PROBLEM DESCRIPTION:
Exclude the pictures and reproduce the remaining data exactly as written.

INFORMATION SUPPLIED:

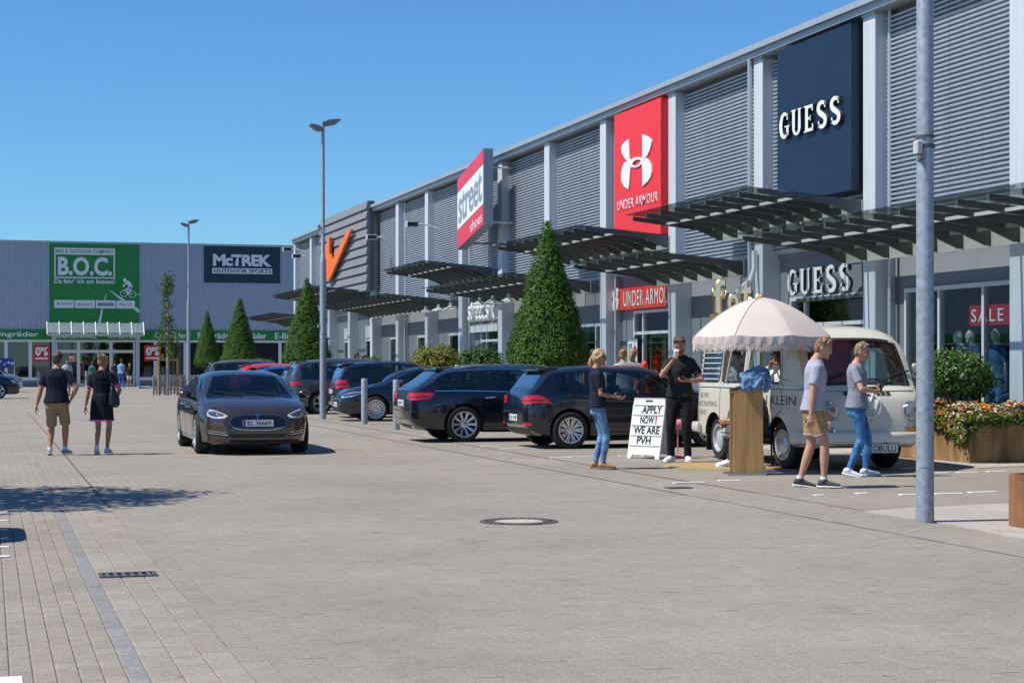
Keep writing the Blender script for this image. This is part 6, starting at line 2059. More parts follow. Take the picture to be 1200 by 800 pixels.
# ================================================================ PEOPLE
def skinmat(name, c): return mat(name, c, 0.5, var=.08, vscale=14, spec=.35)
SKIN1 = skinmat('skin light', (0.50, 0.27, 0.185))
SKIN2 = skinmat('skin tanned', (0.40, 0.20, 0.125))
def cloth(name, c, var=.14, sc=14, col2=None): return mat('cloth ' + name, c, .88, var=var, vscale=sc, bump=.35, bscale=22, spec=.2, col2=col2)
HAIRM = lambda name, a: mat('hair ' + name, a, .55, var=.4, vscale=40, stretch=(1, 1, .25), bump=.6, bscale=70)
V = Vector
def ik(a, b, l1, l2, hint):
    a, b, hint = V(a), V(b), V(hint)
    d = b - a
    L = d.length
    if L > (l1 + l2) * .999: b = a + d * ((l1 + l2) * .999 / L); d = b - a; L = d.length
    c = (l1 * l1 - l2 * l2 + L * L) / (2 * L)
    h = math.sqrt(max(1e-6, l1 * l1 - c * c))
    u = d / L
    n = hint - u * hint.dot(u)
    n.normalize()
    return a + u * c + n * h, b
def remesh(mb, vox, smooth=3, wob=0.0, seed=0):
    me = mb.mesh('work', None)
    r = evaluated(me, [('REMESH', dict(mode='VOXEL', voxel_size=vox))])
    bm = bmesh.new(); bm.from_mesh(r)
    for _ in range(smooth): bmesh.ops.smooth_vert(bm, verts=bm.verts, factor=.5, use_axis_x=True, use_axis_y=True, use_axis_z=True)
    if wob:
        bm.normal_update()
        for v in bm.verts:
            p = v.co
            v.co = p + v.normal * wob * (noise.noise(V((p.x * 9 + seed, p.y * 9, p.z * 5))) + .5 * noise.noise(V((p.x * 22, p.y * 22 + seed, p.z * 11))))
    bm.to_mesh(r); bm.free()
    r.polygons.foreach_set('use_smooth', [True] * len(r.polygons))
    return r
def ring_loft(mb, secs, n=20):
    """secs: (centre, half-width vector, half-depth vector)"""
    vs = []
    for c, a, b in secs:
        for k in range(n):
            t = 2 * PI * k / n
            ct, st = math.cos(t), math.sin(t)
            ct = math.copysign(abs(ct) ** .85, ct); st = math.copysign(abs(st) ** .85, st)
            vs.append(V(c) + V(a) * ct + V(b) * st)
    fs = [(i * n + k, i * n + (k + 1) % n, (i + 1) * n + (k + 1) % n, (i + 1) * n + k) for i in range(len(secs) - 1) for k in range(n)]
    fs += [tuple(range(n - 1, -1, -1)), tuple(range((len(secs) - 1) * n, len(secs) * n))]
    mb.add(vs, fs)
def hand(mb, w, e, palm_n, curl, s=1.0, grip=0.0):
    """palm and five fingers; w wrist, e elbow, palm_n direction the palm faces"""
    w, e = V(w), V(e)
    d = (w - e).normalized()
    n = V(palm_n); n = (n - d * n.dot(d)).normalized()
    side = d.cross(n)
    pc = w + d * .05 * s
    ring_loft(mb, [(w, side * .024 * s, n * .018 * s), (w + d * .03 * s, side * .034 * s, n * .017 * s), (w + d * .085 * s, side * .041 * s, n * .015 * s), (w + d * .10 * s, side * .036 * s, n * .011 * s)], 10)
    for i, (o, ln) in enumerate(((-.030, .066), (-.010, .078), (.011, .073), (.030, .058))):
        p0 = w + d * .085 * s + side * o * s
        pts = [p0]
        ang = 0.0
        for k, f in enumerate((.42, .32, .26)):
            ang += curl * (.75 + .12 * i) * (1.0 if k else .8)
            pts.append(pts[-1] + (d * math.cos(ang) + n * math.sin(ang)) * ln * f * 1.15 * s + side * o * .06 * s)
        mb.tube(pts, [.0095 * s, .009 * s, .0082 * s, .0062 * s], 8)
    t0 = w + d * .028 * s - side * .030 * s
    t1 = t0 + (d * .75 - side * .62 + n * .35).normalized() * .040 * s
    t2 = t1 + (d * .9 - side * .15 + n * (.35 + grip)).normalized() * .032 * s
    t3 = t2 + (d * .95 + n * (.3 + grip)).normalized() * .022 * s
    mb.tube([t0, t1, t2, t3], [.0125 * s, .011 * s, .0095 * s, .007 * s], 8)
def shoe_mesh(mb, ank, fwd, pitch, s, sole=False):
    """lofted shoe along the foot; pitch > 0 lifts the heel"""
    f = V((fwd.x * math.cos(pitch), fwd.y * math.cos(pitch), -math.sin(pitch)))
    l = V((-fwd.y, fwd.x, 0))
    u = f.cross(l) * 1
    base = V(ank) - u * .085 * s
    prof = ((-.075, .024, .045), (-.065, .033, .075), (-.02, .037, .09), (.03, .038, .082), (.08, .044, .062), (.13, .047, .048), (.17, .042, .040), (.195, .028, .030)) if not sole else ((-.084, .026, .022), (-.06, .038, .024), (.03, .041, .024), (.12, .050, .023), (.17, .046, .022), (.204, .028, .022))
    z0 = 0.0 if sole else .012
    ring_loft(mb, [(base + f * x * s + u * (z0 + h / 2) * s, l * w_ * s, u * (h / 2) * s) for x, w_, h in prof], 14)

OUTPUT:
Keep writing the Blender script for this image. This is part 6, starting at line 2059. More parts follow. Take the picture to be 1200 by 800 pixels.
# ================================================================ PEOPLE
def skinmat(name, c): return mat(name, c, 0.5, var=.08, vscale=14, spec=.35)
SKIN1 = skinmat('skin light', (0.50, 0.27, 0.185))
SKIN2 = skinmat('skin tanned', (0.40, 0.20, 0.125))
def cloth(name, c, var=.14, sc=14, col2=None): return mat('cloth ' + name, c, .88, var=var, vscale=sc, bump=.35, bscale=22, spec=.2, col2=col2)
HAIRM = lambda name, a: mat('hair ' + name, a, .55, var=.4, vscale=40, stretch=(1, 1, .25), bump=.6, bscale=70)
V = Vector
def ik(a, b, l1, l2, hint):
    a, b, hint = V(a), V(b), V(hint)
    d = b - a
    L = d.length
    if L > (l1 + l2) * .999: b = a + d * ((l1 + l2) * .999 / L); d = b - a; L = d.length
    c = (l1 * l1 - l2 * l2 + L * L) / (2 * L)
    h = math.sqrt(max(1e-6, l1 * l1 - c * c))
    u = d / L
    n = hint - u * hint.dot(u)
    n.normalize()
    return a + u * c + n * h, b
def remesh(mb, vox, smooth=3, wob=0.0, seed=0):
    me = mb.mesh('work', None)
    r = evaluated(me, [('REMESH', dict(mode='VOXEL', voxel_size=vox))])
    bm = bmesh.new(); bm.from_mesh(r)
    for _ in range(smooth): bmesh.ops.smooth_vert(bm, verts=bm.verts, factor=.5, use_axis_x=True, use_axis_y=True, use_axis_z=True)
    if wob:
        bm.normal_update()
        for v in bm.verts:
            p = v.co
            v.co = p + v.normal * wob * (noise.noise(V((p.x * 9 + seed, p.y * 9, p.z * 5))) + .5 * noise.noise(V((p.x * 22, p.y * 22 + seed, p.z * 11))))
    bm.to_mesh(r); bm.free()
    r.polygons.foreach_set('use_smooth', [True] * len(r.polygons))
    return r
def ring_loft(mb, secs, n=20):
    """secs: (centre, half-width vector, half-depth vector)"""
    vs = []
    for c, a, b in secs:
        for k in range(n):
            t = 2 * PI * k / n
            ct, st = math.cos(t), math.sin(t)
            ct = math.copysign(abs(ct) ** .85, ct); st = math.copysign(abs(st) ** .85, st)
            vs.append(V(c) + V(a) * ct + V(b) * st)
    fs = [(i * n + k, i * n + (k + 1) % n, (i + 1) * n + (k + 1) % n, (i + 1) * n + k) for i in range(len(secs) - 1) for k in range(n)]
    fs += [tuple(range(n - 1, -1, -1)), tuple(range((len(secs) - 1) * n, len(secs) * n))]
    mb.add(vs, fs)
def hand(mb, w, e, palm_n, curl, s=1.0, grip=0.0):
    """palm and five fingers; w wrist, e elbow, palm_n direction the palm faces"""
    w, e = V(w), V(e)
    d = (w - e).normalized()
    n = V(palm_n); n = (n - d * n.dot(d)).normalized()
    side = d.cross(n)
    pc = w + d * .05 * s
    ring_loft(mb, [(w, side * .024 * s, n * .018 * s), (w + d * .03 * s, side * .034 * s, n * .017 * s), (w + d * .085 * s, side * .041 * s, n * .015 * s), (w + d * .10 * s, side * .036 * s, n * .011 * s)], 10)
    for i, (o, ln) in enumerate(((-.030, .066), (-.010, .078), (.011, .073), (.030, .058))):
        p0 = w + d * .085 * s + side * o * s
        pts = [p0]
        ang = 0.0
        for k, f in enumerate((.42, .32, .26)):
            ang += curl * (.75 + .12 * i) * (1.0 if k else .8)
            pts.append(pts[-1] + (d * math.cos(ang) + n * math.sin(ang)) * ln * f * 1.15 * s + side * o * .06 * s)
        mb.tube(pts, [.0095 * s, .009 * s, .0082 * s, .0062 * s], 8)
    t0 = w + d * .028 * s - side * .030 * s
    t1 = t0 + (d * .75 - side * .62 + n * .35).normalized() * .040 * s
    t2 = t1 + (d * .9 - side * .15 + n * (.35 + grip)).normalized() * .032 * s
    t3 = t2 + (d * .95 + n * (.3 + grip)).normalized() * .022 * s
    mb.tube([t0, t1, t2, t3], [.0125 * s, .011 * s, .0095 * s, .007 * s], 8)
def shoe_mesh(mb, ank, fwd, pitch, s, sole=False):
    """lofted shoe along the foot; pitch > 0 lifts the heel"""
    f = V((fwd.x * math.cos(pitch), fwd.y * math.cos(pitch), -math.sin(pitch)))
    l = V((-fwd.y, fwd.x, 0))
    u = f.cross(l) * 1
    base = V(ank) - u * .085 * s
    prof = ((-.075, .024, .045), (-.065, .033, .075), (-.02, .037, .09), (.03, .038, .082), (.08, .044, .062), (.13, .047, .048), (.17, .042, .040), (.195, .028, .030)) if not sole else ((-.084, .026, .022), (-.06, .038, .024), (.03, .041, .024), (.12, .050, .023), (.17, .046, .022), (.204, .028, .022))
    z0 = 0.0 if sole else .012
    ring_loft(mb, [(base + f * x * s + u * (z0 + h / 2) * s, l * w_ * s, u * (h / 2) * s) for x, w_, h in prof], 14)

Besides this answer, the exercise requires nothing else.